Outra ex-pastinha que, segundo as investigações, atuava na quadrilha é Fernanda Cardoso. Ela teria entrado para o bando depois de ser apresentada a Fayed por uma assessora do senador Magno Malta (PR-ES), Marta Lança, também detida na ação da PF. Todas foram acusadas, entre outras coisas, de crime contra o mercado de capitais, formação de quadrilha e corrupção ativa.
As transcrições das conversas gravadas pela polícia mostram que a relação entre as beldades de Fayed não era propriamente harmoniosa. Em um dos diálogos, Fernanda sugere ao chefe que Cynthia se veste mal: “Tem que botar ela para comprar roupa”. Um pouco antes, o doleiro já havia dado mostras de que tinha perdido a paciência: “Não quero mais fofocas por aí. Vamos parar com isso. Pronto e acabou, tá?”.
Completava a equipe a estudante de direito Isabela Barros, de 24 anos, apresentada ao grupo quando fazia um curso sobre fundos de investimento, segundo sua mãe.
A tarefa das meninas de Fayed consistia em convencer prefeitos a investir o dinheiro de fundos municipais de previdência em fundos de investimento falsamente rentáveis indicados por elas — e controlados por cúmplices da quadrilha. Obtido o aporte, o grupo retirava a maior parte do dinheiro e deixava o negócio “quebrar”. Os fundos municipais amargavam o prejuízo.
Ao menos quinze prefeitos, a maioria das regiões Norte e Centro-Oeste, se deixaram seduzir pelos encantos das meninas de Fayed e puseram recursos no esquema. Para as primeiras aproximações, a gangue contava com a intermediação de lobistas que agendavam os encontros com as mulheres.
Um deles seria o deputado estadual Samuel Belchior (PMDB-GO).

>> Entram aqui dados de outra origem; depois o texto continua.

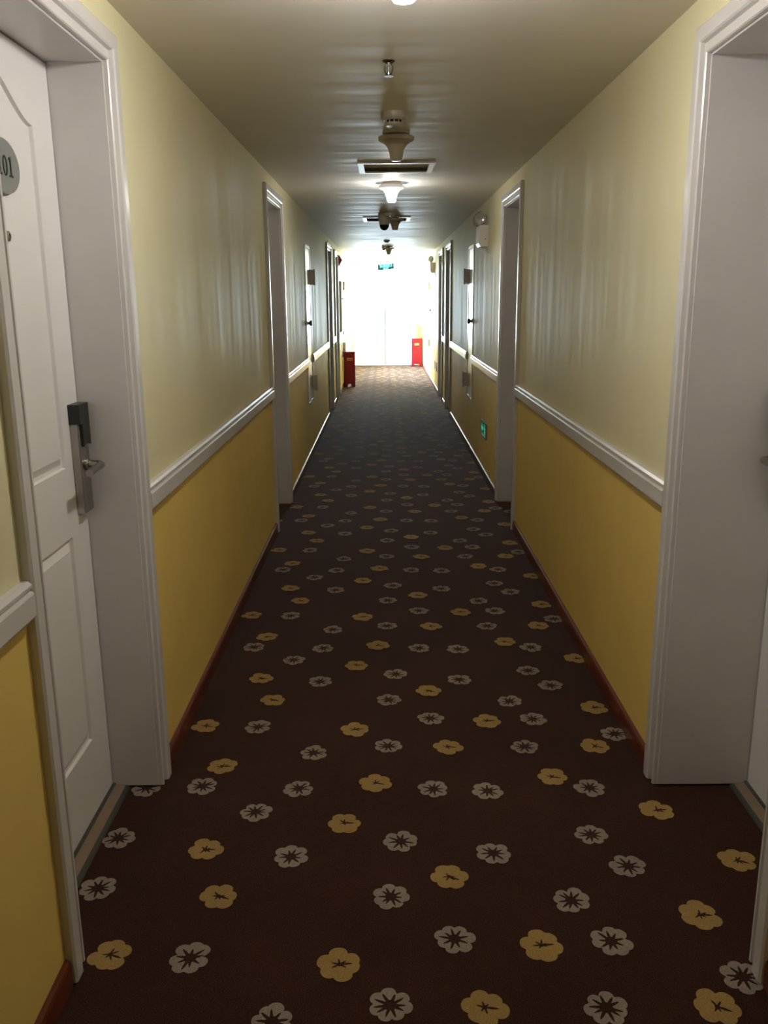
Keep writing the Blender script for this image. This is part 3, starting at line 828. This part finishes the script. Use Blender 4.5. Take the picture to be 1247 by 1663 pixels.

Ele foi flagrado nas gravações ensinando a Luciane como se portar diante das presas. “Ganha confiança, faz amizade, encontra, conversa e tal. Sempre sabendo qual seu foco principal”, diz. “Um poder grande que você tem é o físico. Então, a pessoa às vezes se aproxima de você primeiro pelo quê? Pela sua beleza, pela pessoa e tal, depois pelas outras coisas. Uma coisa leva a outra.”
Uma parte dos lucros da quadrilha foi transformada em carros de luxo usados por Fayed: Ferrari, Lamborghini, Porsche, BMW e Mercedes. Mas a vida das pastinhas também melhorou ostensivamente. Como conta um fotógrafo que conheceu Luciane no tempo das vacas magras e que a reencontrou recentemente em uma sessão de fotos: “Dava para ver na postura confiante e na bolsa de grife que ela tinha dado um salto na vida”.
Em março deste ano, Luciane posou para uma revista masculina do Recife. O título do ensaio era “A gata que balança o mercado financeiro”. Na entrevista que acompanhava as fotos, ela falava do seu “trabalho” e descrevia as tatuagens. “Tenho desenhos como dragão, lagartixa e aranha, animais peçonhentos que ilustram minha força de personalidade, arte de renovação e mistérios de uma fêmea”.
Muitos pagaram alto para conhecer esses mistérios. Espera-se agora que eles arquem com o preço de ter feito isso com dinheiro alheio.